**** ENTRIES ****

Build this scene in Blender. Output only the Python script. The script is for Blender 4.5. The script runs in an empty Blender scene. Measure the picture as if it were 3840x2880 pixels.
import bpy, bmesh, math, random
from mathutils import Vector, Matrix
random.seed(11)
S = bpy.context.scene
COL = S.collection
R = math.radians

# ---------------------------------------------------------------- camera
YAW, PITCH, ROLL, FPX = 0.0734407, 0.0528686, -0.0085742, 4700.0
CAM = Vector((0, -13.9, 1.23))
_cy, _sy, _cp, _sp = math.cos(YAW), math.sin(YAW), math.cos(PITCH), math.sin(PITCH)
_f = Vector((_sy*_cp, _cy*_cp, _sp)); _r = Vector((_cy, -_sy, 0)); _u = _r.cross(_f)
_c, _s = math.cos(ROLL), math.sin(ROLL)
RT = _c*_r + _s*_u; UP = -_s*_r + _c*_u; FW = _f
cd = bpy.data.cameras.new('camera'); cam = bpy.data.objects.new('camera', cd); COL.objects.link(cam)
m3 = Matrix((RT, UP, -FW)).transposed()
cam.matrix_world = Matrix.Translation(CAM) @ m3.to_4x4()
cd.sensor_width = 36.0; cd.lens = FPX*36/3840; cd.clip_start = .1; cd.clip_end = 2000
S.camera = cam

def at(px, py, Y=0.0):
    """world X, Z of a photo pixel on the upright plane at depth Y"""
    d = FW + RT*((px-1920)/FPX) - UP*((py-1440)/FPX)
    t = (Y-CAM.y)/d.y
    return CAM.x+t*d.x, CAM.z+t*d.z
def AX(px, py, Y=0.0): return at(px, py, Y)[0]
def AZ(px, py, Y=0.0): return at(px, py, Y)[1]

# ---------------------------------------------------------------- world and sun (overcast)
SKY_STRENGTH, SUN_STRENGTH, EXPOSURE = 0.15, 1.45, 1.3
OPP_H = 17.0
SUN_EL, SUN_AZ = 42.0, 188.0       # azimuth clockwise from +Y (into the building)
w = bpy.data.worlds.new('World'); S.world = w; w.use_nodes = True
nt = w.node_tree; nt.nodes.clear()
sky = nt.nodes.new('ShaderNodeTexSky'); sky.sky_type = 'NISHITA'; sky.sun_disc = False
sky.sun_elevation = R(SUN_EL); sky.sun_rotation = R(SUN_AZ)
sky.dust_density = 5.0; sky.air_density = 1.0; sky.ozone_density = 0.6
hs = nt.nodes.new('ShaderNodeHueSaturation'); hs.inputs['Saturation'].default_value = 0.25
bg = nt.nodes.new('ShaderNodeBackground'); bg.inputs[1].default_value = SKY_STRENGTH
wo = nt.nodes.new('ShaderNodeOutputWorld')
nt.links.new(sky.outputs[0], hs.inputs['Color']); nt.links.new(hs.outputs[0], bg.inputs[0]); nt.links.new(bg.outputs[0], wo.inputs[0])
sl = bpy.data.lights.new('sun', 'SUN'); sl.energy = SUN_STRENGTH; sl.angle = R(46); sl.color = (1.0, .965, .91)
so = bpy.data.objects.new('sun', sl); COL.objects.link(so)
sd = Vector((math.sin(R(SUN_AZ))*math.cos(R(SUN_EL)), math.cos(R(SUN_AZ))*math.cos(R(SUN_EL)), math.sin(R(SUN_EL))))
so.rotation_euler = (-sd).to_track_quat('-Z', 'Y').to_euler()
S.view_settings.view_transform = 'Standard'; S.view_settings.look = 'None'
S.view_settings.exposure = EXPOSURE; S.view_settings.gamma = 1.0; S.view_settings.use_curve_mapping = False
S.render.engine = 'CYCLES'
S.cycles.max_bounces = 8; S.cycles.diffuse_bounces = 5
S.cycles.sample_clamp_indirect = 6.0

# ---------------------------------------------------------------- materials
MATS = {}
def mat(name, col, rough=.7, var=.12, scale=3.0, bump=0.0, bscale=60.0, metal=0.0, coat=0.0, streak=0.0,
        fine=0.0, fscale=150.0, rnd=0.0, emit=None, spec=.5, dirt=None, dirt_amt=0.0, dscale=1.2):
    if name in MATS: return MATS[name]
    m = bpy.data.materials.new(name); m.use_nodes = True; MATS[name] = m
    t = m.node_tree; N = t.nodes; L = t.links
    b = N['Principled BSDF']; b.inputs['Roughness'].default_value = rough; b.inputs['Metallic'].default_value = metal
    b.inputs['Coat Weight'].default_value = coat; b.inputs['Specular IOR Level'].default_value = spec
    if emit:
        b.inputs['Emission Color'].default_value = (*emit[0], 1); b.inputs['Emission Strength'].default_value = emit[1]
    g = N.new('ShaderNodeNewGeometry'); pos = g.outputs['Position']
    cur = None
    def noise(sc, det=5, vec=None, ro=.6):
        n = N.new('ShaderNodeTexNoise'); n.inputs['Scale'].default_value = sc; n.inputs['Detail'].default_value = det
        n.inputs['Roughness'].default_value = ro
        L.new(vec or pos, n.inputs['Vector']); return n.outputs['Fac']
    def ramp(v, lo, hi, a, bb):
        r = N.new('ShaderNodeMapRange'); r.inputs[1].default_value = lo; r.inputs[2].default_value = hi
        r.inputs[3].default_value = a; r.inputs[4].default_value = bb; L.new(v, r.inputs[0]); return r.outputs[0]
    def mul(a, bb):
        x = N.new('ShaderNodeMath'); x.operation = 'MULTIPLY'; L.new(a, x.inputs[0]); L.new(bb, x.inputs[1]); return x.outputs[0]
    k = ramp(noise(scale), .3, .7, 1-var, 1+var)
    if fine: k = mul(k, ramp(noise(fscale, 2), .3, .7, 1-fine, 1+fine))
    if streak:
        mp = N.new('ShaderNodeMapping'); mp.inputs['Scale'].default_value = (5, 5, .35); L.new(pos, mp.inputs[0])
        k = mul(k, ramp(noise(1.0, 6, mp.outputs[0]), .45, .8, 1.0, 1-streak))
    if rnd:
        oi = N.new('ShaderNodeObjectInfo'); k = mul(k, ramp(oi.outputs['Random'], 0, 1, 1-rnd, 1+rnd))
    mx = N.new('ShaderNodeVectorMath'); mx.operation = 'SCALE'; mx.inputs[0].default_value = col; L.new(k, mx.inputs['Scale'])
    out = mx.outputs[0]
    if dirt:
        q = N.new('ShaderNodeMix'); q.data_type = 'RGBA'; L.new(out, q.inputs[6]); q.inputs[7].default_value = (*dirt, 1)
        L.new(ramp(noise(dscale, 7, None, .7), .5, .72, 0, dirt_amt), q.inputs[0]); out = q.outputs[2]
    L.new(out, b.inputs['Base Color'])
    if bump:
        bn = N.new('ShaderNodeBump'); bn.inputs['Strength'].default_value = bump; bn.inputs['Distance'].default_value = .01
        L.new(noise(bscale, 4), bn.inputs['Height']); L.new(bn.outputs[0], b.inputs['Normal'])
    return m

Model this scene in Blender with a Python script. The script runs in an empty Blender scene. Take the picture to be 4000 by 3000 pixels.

****

> WRITTEN EXERCISE
Extract all lines as given.

> THE RESULT
Build this scene in Blender. Output only the Python script. The script is for Blender 4.5. The script runs in an empty Blender scene. Measure the picture as if it were 3840x2880 pixels.
import bpy, bmesh, math, random
from mathutils import Vector, Matrix
random.seed(11)
S = bpy.context.scene
COL = S.collection
R = math.radians

# ---------------------------------------------------------------- camera
YAW, PITCH, ROLL, FPX = 0.0734407, 0.0528686, -0.0085742, 4700.0
CAM = Vector((0, -13.9, 1.23))
_cy, _sy, _cp, _sp = math.cos(YAW), math.sin(YAW), math.cos(PITCH), math.sin(PITCH)
_f = Vector((_sy*_cp, _cy*_cp, _sp)); _r = Vector((_cy, -_sy, 0)); _u = _r.cross(_f)
_c, _s = math.cos(ROLL), math.sin(ROLL)
RT = _c*_r + _s*_u; UP = -_s*_r + _c*_u; FW = _f
cd = bpy.data.cameras.new('camera'); cam = bpy.data.objects.new('camera', cd); COL.objects.link(cam)
m3 = Matrix((RT, UP, -FW)).transposed()
cam.matrix_world = Matrix.Translation(CAM) @ m3.to_4x4()
cd.sensor_width = 36.0; cd.lens = FPX*36/3840; cd.clip_start = .1; cd.clip_end = 2000
S.camera = cam

def at(px, py, Y=0.0):
    """world X, Z of a photo pixel on the upright plane at depth Y"""
    d = FW + RT*((px-1920)/FPX) - UP*((py-1440)/FPX)
    t = (Y-CAM.y)/d.y
    return CAM.x+t*d.x, CAM.z+t*d.z
def AX(px, py, Y=0.0): return at(px, py, Y)[0]
def AZ(px, py, Y=0.0): return at(px, py, Y)[1]

# ---------------------------------------------------------------- world and sun (overcast)
SKY_STRENGTH, SUN_STRENGTH, EXPOSURE = 0.15, 1.45, 1.3
OPP_H = 17.0
SUN_EL, SUN_AZ = 42.0, 188.0       # azimuth clockwise from +Y (into the building)
w = bpy.data.worlds.new('World'); S.world = w; w.use_nodes = True
nt = w.node_tree; nt.nodes.clear()
sky = nt.nodes.new('ShaderNodeTexSky'); sky.sky_type = 'NISHITA'; sky.sun_disc = False
sky.sun_elevation = R(SUN_EL); sky.sun_rotation = R(SUN_AZ)
sky.dust_density = 5.0; sky.air_density = 1.0; sky.ozone_density = 0.6
hs = nt.nodes.new('ShaderNodeHueSaturation'); hs.inputs['Saturation'].default_value = 0.25
bg = nt.nodes.new('ShaderNodeBackground'); bg.inputs[1].default_value = SKY_STRENGTH
wo = nt.nodes.new('ShaderNodeOutputWorld')
nt.links.new(sky.outputs[0], hs.inputs['Color']); nt.links.new(hs.outputs[0], bg.inputs[0]); nt.links.new(bg.outputs[0], wo.inputs[0])
sl = bpy.data.lights.new('sun', 'SUN'); sl.energy = SUN_STRENGTH; sl.angle = R(46); sl.color = (1.0, .965, .91)
so = bpy.data.objects.new('sun', sl); COL.objects.link(so)
sd = Vector((math.sin(R(SUN_AZ))*math.cos(R(SUN_EL)), math.cos(R(SUN_AZ))*math.cos(R(SUN_EL)), math.sin(R(SUN_EL))))
so.rotation_euler = (-sd).to_track_quat('-Z', 'Y').to_euler()
S.view_settings.view_transform = 'Standard'; S.view_settings.look = 'None'
S.view_settings.exposure = EXPOSURE; S.view_settings.gamma = 1.0; S.view_settings.use_curve_mapping = False
S.render.engine = 'CYCLES'
S.cycles.max_bounces = 8; S.cycles.diffuse_bounces = 5
S.cycles.sample_clamp_indirect = 6.0

# ---------------------------------------------------------------- materials
MATS = {}
def mat(name, col, rough=.7, var=.12, scale=3.0, bump=0.0, bscale=60.0, metal=0.0, coat=0.0, streak=0.0,
        fine=0.0, fscale=150.0, rnd=0.0, emit=None, spec=.5, dirt=None, dirt_amt=0.0, dscale=1.2):
    if name in MATS: return MATS[name]
    m = bpy.data.materials.new(name); m.use_nodes = True; MATS[name] = m
    t = m.node_tree; N = t.nodes; L = t.links
    b = N['Principled BSDF']; b.inputs['Roughness'].default_value = rough; b.inputs['Metallic'].default_value = metal
    b.inputs['Coat Weight'].default_value = coat; b.inputs['Specular IOR Level'].default_value = spec
    if emit:
        b.inputs['Emission Color'].default_value = (*emit[0], 1); b.inputs['Emission Strength'].default_value = emit[1]
    g = N.new('ShaderNodeNewGeometry'); pos = g.outputs['Position']
    cur = None
    def noise(sc, det=5, vec=None, ro=.6):
        n = N.new('ShaderNodeTexNoise'); n.inputs['Scale'].default_value = sc; n.inputs['Detail'].default_value = det
        n.inputs['Roughness'].default_value = ro
        L.new(vec or pos, n.inputs['Vector']); return n.outputs['Fac']
    def ramp(v, lo, hi, a, bb):
        r = N.new('ShaderNodeMapRange'); r.inputs[1].default_value = lo; r.inputs[2].default_value = hi
        r.inputs[3].default_value = a; r.inputs[4].default_value = bb; L.new(v, r.inputs[0]); return r.outputs[0]
    def mul(a, bb):
        x = N.new('ShaderNodeMath'); x.operation = 'MULTIPLY'; L.new(a, x.inputs[0]); L.new(bb, x.inputs[1]); return x.outputs[0]
    k = ramp(noise(scale), .3, .7, 1-var, 1+var)
    if fine: k = mul(k, ramp(noise(fscale, 2), .3, .7, 1-fine, 1+fine))
    if streak:
        mp = N.new('ShaderNodeMapping'); mp.inputs['Scale'].default_value = (5, 5, .35); L.new(pos, mp.inputs[0])
        k = mul(k, ramp(noise(1.0, 6, mp.outputs[0]), .45, .8, 1.0, 1-streak))
    if rnd:
        oi = N.new('ShaderNodeObjectInfo'); k = mul(k, ramp(oi.outputs['Random'], 0, 1, 1-rnd, 1+rnd))
    mx = N.new('ShaderNodeVectorMath'); mx.operation = 'SCALE'; mx.inputs[0].default_value = col; L.new(k, mx.inputs['Scale'])
    out = mx.outputs[0]
    if dirt:
        q = N.new('ShaderNodeMix'); q.data_type = 'RGBA'; L.new(out, q.inputs[6]); q.inputs[7].default_value = (*dirt, 1)
        L.new(ramp(noise(dscale, 7, None, .7), .5, .72, 0, dirt_amt), q.inputs[0]); out = q.outputs[2]
    L.new(out, b.inputs['Base Color'])
    if bump:
        bn = N.new('ShaderNodeBump'); bn.inputs['Strength'].default_value = bump; bn.inputs['Distance'].default_value = .01
        L.new(noise(bscale, 4), bn.inputs['Height']); L.new(bn.outputs[0], b.inputs['Normal'])
    return m

Model this scene in Blender with a Python script. The script runs in an empty Blender scene. Take the picture to be 4000 by 3000 pixels.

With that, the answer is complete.